The Marshall Islands government says its people are already feeling the effects of climate change.

The Marshall Islands is calling on Australia to bring forward its carbon emissions reduction target by five years to be in line with the United States.

Foreign Minister Tony de Brum also wants Australia to pledge "significant" funds to help developing nations like the Marshall Islands adapt to climate change and repair damage.

Mr de Brum believes Australia should be a team player and sit down at December's United Nations climate change conference in Paris on the side of the Pacific Islands.

Australia is at the back of the developed nations pack with its pledge to slash emissions by 26 to 28 per cent by 2030 on 2005 levels and Mr de Brum has been critical of the goal.

The US has committed to the same targets by 2025 and Mr de Brum urged Australia to match that aim.

"If they move the date from 2030 to 2025 with the same figures, that's a very good beginning," he told AAP on Tuesday.

"It's important that our biggest Pacific island be part of our team and not running around saying that coal is the lifesaver of the world."

Several government figures, including former prime minister Tony Abbott, have defended coal as "good for humanity" but Pacific nations are calling for a moratorium on new mines.

Mr de Brum's call for an accelerated target comes after meetings with Opposition Leader Bill Shorten, who is touring the region to focus on climate change and the risks of rising sea levels.

Mr Shorten promised Labor would release more ambitious 2030 targets based on the country's fair share to limit global warming to two degrees.

"We'll back in the best science," Mr Shorten said, after touring what remains of Anebok island, where nothing but a few rocks poke through the rising waters.

The Marshall Islands - a collection of atolls lying close to sea level - is thought to be on the front line of global warming, with residents already feeling the effects of changing weather patterns and inundation.

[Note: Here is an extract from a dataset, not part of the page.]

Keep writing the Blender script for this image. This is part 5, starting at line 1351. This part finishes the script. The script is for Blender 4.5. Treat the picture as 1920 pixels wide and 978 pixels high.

The nation's main island, Majuro, stretches about 50 kilometres but much of the atoll is no wider than the length of a football field.

The notion of negotiating in Paris as part of the Pacific Islands team appears unlikely to win over Australia, as the government is firm on the international goal of limiting warming to two degrees.

In September, Australia refused to back a push at the Pacific Islands Forum that global warming should be limited to 1.5 degrees.

An evaluation of the pledges submitted for the UN negotiations shows the world will warm by 2.7 per cent by the end of the century if nations meet their targets.

That is not good enough for the Marshall Islands and Mr de Brum is hoping significant emitters and developed nations such as Australia will shift their positions.

"If we were to take that as gospel we wouldn't be going to Paris," he said.

"We would go under, there's no debate on that issue any more."